**** DATA EXTRACT

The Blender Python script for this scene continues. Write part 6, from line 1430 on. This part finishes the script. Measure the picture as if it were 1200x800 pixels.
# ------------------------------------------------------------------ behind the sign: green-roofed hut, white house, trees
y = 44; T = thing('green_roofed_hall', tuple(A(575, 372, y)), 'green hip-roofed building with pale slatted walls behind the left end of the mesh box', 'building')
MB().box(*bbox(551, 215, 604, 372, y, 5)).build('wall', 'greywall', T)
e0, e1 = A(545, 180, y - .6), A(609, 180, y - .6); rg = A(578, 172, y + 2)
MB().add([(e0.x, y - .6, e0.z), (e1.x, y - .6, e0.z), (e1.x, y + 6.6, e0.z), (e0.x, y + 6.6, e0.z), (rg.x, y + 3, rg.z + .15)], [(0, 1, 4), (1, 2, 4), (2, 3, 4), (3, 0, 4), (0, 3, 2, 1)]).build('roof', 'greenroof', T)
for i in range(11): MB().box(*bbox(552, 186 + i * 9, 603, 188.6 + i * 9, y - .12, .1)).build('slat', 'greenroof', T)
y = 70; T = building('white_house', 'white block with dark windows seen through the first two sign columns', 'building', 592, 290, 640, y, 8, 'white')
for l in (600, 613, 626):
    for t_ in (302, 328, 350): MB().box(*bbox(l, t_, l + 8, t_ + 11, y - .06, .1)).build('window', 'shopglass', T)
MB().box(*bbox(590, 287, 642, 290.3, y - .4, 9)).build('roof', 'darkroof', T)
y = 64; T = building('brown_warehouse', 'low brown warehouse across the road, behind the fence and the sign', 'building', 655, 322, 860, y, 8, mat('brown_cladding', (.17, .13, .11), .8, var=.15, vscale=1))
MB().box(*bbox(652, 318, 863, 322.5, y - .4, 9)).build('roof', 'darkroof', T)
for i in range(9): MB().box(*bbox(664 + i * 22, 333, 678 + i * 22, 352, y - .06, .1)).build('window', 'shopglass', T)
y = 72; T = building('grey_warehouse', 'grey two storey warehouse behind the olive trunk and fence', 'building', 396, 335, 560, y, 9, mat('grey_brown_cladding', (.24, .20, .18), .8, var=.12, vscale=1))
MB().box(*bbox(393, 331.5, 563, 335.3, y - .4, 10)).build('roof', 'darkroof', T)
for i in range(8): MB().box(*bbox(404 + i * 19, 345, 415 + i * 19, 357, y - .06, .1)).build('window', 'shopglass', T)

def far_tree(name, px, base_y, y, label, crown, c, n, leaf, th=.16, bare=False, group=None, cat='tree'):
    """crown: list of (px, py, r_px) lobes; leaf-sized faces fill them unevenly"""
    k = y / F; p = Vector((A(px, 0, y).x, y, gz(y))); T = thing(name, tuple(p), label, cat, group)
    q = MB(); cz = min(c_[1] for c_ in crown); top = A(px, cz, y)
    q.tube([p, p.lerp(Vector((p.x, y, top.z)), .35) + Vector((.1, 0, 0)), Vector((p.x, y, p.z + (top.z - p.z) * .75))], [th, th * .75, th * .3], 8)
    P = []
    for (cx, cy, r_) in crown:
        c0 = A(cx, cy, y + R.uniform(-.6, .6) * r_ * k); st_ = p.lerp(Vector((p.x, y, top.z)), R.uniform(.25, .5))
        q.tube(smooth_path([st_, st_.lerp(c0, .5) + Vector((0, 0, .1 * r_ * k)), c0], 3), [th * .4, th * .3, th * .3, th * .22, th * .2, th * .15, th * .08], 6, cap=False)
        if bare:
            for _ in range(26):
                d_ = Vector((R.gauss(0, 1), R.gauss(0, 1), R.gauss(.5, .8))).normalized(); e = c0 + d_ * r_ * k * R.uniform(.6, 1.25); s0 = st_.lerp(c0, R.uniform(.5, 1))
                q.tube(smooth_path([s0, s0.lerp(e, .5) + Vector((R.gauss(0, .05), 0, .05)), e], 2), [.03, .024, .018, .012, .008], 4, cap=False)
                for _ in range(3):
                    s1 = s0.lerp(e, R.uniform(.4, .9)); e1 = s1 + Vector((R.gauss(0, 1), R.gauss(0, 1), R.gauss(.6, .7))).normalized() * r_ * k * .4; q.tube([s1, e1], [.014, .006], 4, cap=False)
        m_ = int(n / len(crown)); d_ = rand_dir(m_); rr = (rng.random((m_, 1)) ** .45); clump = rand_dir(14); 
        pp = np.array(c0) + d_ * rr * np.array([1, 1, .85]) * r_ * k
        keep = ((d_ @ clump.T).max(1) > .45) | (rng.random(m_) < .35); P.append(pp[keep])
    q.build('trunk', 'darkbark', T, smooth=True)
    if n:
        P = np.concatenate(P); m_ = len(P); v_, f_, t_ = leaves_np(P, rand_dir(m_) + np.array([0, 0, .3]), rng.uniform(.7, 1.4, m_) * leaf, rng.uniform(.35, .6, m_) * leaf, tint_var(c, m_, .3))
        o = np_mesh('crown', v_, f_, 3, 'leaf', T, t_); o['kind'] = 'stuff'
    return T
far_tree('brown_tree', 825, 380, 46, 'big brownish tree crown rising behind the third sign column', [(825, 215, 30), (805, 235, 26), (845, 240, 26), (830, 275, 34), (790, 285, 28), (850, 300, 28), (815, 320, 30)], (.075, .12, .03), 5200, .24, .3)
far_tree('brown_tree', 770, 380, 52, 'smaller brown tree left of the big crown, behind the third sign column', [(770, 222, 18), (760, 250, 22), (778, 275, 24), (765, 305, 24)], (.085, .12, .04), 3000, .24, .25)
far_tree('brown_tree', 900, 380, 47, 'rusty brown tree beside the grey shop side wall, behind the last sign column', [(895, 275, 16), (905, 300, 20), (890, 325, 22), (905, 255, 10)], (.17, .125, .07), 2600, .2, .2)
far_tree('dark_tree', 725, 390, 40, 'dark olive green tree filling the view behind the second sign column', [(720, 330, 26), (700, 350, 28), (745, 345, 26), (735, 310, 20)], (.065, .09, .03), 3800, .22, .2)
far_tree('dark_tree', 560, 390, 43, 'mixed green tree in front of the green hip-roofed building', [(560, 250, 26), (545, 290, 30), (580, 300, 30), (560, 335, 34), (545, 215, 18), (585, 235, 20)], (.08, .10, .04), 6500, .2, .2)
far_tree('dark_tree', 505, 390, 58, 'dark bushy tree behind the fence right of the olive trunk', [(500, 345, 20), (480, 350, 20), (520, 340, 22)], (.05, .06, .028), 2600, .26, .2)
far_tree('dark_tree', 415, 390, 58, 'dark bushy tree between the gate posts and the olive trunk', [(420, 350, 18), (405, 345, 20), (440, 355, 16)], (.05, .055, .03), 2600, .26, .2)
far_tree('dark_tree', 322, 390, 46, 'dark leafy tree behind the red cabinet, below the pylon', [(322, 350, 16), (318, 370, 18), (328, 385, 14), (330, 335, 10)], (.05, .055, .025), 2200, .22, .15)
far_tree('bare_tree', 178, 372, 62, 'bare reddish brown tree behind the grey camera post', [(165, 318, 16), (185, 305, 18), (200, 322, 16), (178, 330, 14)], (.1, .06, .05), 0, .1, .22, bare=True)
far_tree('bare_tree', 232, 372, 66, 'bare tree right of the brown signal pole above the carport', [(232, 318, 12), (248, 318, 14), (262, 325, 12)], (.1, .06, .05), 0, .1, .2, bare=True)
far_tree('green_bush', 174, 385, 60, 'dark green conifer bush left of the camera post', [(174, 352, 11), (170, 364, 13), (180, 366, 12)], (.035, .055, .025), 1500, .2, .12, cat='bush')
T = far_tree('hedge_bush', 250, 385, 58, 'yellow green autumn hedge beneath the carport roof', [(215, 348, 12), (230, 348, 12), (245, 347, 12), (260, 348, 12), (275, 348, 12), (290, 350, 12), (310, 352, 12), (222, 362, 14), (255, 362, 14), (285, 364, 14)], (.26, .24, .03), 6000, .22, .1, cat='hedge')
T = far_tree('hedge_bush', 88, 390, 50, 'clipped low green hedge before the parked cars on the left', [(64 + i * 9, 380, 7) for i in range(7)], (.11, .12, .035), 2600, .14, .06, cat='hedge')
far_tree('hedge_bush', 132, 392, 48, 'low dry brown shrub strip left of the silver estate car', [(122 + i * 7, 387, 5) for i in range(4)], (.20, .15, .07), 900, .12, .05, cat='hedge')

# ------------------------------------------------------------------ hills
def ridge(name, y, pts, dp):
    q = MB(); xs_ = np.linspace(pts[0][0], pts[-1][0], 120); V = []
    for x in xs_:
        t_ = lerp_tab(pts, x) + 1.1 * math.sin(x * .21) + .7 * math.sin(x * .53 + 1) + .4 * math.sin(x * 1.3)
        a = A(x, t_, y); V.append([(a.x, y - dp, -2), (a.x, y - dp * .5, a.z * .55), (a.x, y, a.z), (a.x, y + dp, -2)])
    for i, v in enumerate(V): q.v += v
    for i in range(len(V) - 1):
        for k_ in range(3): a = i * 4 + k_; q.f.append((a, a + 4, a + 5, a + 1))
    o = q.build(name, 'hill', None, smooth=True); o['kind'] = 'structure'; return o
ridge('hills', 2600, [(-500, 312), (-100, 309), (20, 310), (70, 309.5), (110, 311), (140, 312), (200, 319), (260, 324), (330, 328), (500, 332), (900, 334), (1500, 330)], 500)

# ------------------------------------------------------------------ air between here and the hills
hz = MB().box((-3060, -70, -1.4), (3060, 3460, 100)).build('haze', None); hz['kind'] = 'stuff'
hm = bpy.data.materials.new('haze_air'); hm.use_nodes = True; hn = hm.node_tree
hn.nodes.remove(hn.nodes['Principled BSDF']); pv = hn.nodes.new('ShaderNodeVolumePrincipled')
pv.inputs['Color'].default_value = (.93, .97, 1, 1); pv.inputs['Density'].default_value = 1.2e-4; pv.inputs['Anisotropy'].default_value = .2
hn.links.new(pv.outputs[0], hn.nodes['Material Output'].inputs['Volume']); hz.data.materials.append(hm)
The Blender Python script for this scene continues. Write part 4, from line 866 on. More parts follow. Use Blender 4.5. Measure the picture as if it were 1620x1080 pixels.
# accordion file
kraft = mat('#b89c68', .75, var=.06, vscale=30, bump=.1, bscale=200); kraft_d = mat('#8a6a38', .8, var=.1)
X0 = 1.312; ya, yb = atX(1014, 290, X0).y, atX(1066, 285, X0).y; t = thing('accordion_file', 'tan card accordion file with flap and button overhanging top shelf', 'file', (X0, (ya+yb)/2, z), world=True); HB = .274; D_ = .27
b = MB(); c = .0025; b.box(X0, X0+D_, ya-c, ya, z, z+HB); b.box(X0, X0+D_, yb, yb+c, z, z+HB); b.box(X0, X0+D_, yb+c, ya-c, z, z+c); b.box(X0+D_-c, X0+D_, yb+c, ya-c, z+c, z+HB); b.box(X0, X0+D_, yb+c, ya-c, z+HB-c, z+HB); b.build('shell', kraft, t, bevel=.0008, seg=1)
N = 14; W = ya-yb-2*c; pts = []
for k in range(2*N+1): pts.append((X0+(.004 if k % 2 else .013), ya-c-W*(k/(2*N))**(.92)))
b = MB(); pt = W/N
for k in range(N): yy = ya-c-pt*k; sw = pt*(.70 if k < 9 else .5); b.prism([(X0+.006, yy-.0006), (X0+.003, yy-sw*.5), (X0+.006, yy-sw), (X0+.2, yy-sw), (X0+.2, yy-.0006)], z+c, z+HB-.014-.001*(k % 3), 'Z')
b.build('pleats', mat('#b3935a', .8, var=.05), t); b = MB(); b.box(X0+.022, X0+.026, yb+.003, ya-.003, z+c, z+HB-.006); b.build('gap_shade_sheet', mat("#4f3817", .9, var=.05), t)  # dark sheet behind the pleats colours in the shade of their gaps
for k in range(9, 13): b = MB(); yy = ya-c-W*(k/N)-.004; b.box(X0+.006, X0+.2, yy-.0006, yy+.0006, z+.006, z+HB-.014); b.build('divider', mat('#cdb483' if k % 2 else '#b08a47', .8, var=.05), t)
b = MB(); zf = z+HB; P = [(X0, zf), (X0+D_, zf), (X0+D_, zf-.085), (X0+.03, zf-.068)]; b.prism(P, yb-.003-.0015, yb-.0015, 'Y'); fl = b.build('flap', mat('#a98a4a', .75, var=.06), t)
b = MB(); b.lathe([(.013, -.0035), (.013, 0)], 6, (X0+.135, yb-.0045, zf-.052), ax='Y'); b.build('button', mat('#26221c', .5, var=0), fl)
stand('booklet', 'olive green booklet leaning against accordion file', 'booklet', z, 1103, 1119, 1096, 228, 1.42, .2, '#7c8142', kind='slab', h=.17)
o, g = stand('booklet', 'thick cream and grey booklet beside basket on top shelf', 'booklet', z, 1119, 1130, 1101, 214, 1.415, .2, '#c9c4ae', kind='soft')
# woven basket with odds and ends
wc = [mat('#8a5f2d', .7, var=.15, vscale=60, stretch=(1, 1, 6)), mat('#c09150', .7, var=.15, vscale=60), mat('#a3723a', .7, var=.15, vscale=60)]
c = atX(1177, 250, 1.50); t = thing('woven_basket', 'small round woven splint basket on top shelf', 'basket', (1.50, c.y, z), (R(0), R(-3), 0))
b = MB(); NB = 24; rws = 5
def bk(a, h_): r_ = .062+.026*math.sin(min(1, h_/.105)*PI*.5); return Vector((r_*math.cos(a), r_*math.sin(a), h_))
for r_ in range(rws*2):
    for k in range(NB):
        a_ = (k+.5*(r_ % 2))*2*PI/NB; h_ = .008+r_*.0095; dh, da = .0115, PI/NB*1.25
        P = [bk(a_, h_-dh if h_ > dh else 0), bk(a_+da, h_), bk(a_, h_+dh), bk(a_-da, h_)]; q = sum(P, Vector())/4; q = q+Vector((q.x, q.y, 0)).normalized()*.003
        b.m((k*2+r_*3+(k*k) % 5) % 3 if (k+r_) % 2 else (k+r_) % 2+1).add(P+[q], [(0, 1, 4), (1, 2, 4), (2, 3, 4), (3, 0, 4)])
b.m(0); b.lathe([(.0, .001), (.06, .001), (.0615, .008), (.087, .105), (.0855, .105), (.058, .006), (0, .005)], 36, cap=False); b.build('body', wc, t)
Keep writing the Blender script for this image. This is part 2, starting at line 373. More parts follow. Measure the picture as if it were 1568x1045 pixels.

********

* _OBJECTIVE_: Find the string "follow" in the records, then copy each line where it occurs.

* _THE COMPLETED TASK_:
The Blender Python script for this scene continues. Write part 4, from line 866 on. More parts follow. Use Blender 4.5. Measure the picture as if it were 1620x1080 pixels.
Keep writing the Blender script for this image. This is part 2, starting at line 373. More parts follow. Measure the picture as if it were 1568x1045 pixels.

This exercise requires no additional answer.